_WORK TO BE COMPLETED_
Look through the records below, and copy out every line that holds the string "forest".

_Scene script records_
------

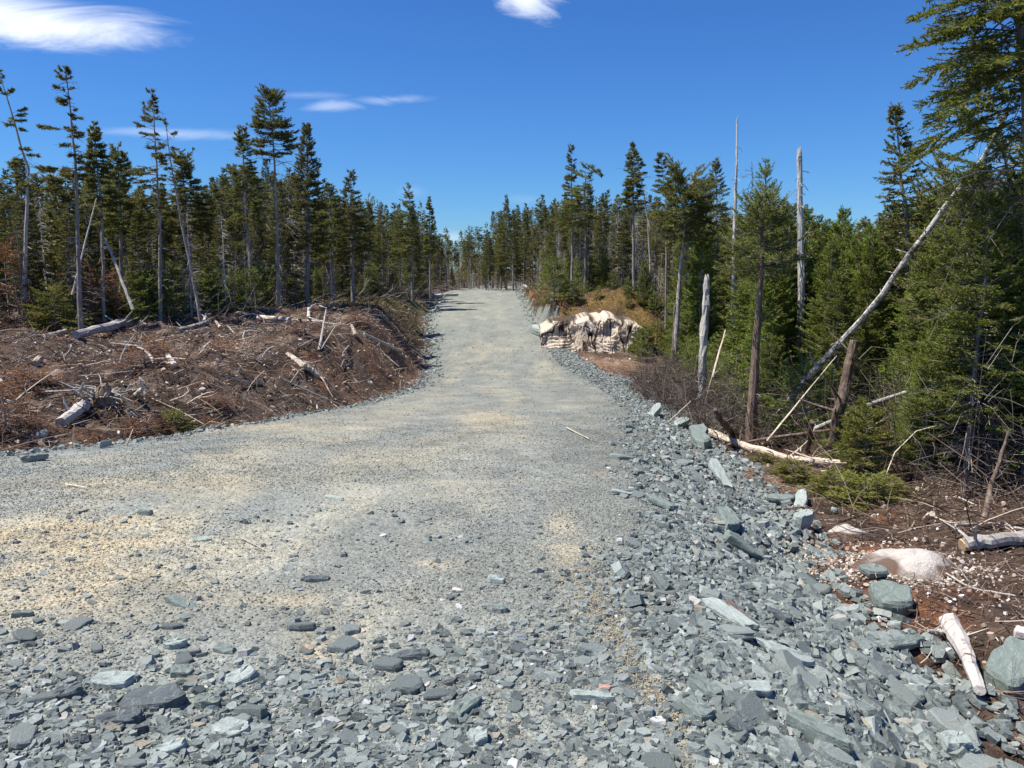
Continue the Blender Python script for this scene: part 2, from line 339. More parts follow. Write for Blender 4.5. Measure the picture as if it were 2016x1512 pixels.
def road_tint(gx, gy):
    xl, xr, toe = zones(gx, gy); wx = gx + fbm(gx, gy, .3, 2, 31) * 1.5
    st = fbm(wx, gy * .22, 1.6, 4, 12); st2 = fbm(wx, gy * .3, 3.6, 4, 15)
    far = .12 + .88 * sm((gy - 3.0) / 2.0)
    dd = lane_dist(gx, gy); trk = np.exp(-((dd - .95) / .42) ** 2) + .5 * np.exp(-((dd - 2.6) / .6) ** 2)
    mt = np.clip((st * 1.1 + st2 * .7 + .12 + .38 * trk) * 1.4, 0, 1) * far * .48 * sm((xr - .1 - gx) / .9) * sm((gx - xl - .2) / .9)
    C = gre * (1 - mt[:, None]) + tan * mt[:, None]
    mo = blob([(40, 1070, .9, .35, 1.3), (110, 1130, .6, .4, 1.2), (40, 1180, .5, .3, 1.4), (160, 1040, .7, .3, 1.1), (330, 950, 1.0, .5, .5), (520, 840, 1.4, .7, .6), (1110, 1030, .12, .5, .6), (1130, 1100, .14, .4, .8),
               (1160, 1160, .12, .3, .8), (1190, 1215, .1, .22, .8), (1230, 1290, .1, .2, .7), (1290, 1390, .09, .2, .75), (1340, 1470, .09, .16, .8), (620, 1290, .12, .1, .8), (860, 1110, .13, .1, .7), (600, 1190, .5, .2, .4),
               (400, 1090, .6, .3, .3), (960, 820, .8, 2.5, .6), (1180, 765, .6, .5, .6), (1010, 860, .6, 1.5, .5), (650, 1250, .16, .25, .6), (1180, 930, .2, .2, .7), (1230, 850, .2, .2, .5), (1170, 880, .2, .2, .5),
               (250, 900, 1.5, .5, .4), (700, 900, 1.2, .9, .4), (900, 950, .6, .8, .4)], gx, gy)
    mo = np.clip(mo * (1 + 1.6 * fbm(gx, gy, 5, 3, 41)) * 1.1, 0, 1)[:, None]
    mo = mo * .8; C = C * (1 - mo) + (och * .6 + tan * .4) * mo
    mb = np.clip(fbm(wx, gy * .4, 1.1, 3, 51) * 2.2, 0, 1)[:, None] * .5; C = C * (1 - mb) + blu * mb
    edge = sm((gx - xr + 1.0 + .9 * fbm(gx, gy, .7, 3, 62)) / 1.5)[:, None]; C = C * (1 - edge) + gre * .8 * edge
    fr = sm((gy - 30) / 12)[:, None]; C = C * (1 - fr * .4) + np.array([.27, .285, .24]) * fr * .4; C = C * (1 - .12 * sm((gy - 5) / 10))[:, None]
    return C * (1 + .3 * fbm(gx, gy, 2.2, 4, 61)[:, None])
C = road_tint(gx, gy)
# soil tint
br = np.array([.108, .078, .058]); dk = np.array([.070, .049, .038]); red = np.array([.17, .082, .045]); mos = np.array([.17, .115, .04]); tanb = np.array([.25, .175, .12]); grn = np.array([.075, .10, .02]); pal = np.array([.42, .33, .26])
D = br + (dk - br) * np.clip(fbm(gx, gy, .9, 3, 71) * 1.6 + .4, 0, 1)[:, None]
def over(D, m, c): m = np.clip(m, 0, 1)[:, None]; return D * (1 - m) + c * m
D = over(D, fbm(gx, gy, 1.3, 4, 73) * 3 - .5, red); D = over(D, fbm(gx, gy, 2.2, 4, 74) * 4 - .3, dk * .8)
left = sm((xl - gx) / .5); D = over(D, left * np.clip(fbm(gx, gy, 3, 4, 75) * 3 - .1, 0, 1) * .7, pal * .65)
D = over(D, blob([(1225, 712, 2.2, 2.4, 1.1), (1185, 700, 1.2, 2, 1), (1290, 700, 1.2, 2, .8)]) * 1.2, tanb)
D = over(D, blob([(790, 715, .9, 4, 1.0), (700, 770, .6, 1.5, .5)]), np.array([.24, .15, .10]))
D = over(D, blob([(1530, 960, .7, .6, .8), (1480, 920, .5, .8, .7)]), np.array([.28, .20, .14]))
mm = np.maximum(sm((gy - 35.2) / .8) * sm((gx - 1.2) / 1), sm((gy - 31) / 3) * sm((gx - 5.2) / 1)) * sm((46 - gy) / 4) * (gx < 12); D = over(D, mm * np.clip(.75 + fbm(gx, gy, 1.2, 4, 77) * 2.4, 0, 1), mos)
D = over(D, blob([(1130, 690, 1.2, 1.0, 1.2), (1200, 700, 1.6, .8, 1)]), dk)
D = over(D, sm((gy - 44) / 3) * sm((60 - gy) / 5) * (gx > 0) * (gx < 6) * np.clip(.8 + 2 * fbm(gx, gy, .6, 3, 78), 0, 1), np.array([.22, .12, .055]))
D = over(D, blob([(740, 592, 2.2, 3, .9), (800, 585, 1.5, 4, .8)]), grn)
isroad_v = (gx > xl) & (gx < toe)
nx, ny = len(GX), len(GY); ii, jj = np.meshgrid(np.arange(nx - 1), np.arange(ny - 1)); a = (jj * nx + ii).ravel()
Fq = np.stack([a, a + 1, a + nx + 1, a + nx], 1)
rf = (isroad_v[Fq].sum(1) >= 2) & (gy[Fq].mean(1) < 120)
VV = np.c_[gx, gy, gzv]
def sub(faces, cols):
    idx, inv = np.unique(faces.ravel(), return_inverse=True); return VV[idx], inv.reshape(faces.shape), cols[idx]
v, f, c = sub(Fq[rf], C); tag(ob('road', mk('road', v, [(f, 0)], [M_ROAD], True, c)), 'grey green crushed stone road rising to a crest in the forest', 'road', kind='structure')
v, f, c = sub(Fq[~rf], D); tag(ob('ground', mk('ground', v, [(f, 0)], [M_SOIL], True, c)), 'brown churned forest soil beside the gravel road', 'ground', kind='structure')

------

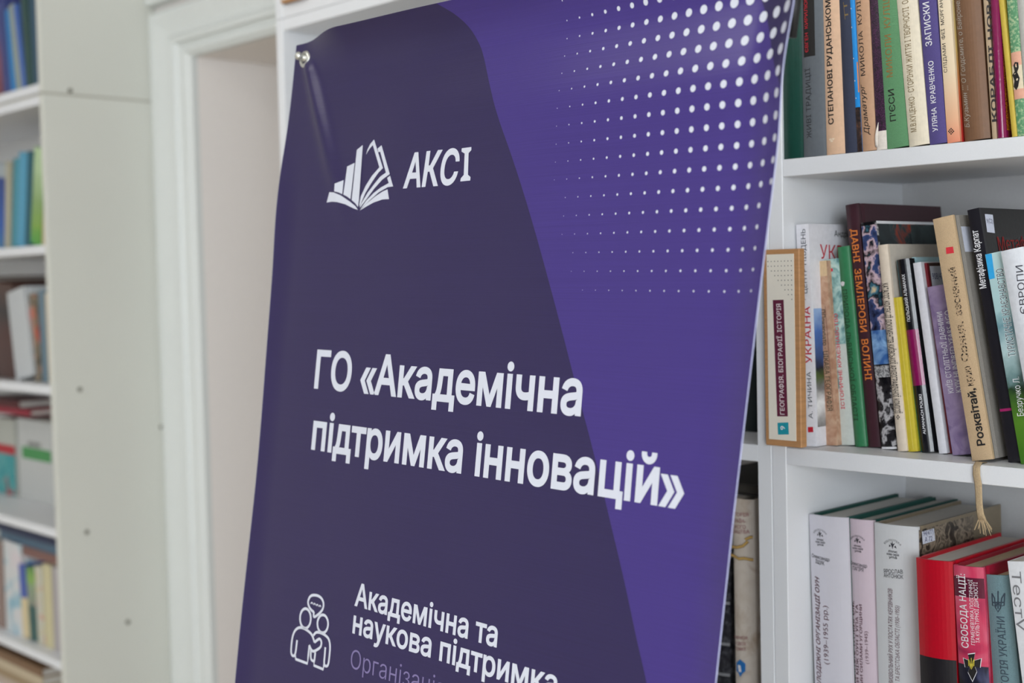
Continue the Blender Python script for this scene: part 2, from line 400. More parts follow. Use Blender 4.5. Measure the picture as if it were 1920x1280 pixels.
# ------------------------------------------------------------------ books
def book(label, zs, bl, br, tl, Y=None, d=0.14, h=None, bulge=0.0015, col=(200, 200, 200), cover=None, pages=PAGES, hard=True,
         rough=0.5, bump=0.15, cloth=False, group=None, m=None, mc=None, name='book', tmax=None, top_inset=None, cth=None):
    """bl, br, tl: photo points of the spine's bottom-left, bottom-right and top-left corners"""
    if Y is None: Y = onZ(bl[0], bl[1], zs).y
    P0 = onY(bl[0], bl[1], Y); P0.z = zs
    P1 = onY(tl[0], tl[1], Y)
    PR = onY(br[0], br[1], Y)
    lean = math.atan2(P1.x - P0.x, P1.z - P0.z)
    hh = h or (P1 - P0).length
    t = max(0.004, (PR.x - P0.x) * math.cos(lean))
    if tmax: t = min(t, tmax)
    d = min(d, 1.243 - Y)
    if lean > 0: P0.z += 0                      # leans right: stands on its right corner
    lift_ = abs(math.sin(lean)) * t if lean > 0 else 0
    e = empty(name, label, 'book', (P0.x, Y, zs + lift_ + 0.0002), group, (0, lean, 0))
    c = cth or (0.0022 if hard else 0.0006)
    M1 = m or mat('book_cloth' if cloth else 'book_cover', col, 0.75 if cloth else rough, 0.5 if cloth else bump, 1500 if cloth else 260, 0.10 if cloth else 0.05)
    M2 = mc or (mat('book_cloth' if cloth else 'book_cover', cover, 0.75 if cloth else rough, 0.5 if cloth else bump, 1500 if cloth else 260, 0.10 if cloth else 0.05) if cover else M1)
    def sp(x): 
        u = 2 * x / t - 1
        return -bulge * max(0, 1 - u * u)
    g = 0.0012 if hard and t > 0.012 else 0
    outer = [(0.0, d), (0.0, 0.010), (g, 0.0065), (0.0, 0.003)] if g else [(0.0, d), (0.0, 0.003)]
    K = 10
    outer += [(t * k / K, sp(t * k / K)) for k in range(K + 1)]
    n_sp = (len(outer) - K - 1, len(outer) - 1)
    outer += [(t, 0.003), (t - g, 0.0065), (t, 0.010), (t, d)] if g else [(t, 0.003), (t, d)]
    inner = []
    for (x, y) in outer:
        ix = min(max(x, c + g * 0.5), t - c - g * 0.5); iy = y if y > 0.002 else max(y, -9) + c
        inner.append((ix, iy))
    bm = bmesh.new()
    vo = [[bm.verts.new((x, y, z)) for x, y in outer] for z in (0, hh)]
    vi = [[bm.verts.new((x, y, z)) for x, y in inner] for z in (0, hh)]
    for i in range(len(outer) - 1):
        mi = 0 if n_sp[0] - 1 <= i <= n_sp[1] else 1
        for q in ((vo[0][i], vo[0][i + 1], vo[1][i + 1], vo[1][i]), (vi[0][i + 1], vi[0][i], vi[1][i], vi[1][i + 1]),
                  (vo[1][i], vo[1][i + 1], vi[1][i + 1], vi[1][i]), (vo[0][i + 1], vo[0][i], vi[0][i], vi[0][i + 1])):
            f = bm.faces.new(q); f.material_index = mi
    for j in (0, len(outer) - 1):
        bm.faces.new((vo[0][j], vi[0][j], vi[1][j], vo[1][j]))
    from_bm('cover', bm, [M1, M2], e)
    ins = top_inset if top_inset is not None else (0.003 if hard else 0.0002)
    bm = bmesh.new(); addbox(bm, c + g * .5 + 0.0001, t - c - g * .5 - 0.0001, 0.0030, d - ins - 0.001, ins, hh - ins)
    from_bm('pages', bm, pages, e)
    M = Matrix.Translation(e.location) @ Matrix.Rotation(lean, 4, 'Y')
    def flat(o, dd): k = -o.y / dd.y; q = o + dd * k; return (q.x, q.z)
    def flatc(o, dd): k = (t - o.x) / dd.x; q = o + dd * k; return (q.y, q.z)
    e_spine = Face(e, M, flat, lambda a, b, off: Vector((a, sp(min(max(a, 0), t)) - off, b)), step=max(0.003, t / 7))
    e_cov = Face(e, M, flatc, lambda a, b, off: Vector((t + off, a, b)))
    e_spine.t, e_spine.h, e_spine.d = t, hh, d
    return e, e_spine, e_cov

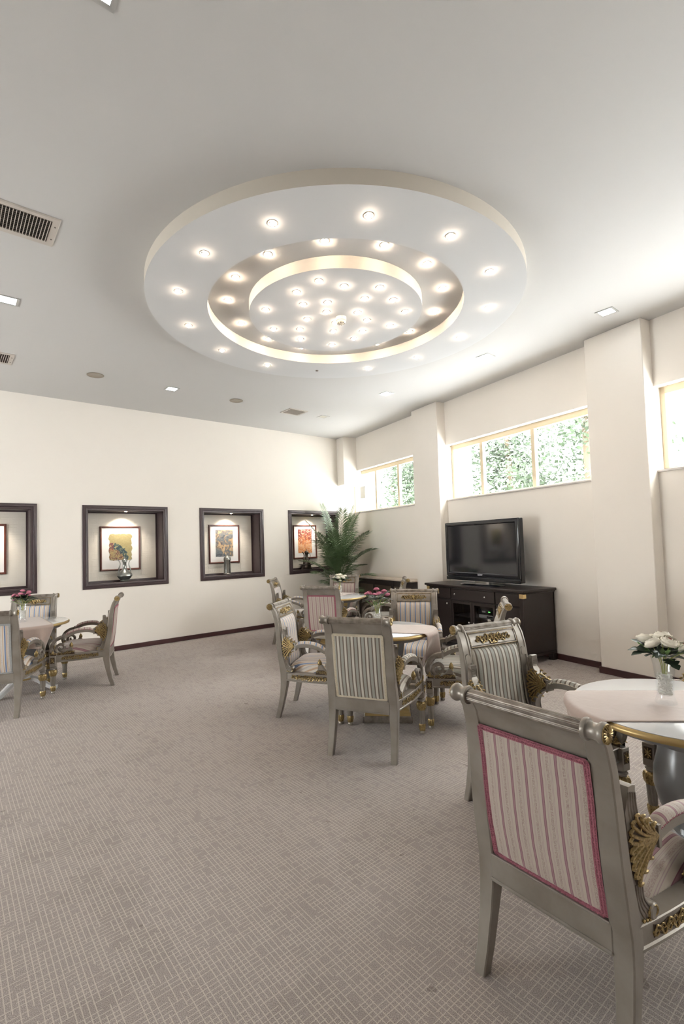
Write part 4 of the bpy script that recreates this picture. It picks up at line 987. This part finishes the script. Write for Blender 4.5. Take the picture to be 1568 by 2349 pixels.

------

_IN RESPONSE_
v, f, c = sub(Fq[rf], C); tag(ob('road', mk('road', v, [(f, 0)], [M_ROAD], True, c)), 'grey green crushed stone road rising to a crest in the forest', 'road', kind='structure')
v, f, c = sub(Fq[~rf], D); tag(ob('ground', mk('ground', v, [(f, 0)], [M_SOIL], True, c)), 'brown churned forest soil beside the gravel road', 'ground', kind='structure')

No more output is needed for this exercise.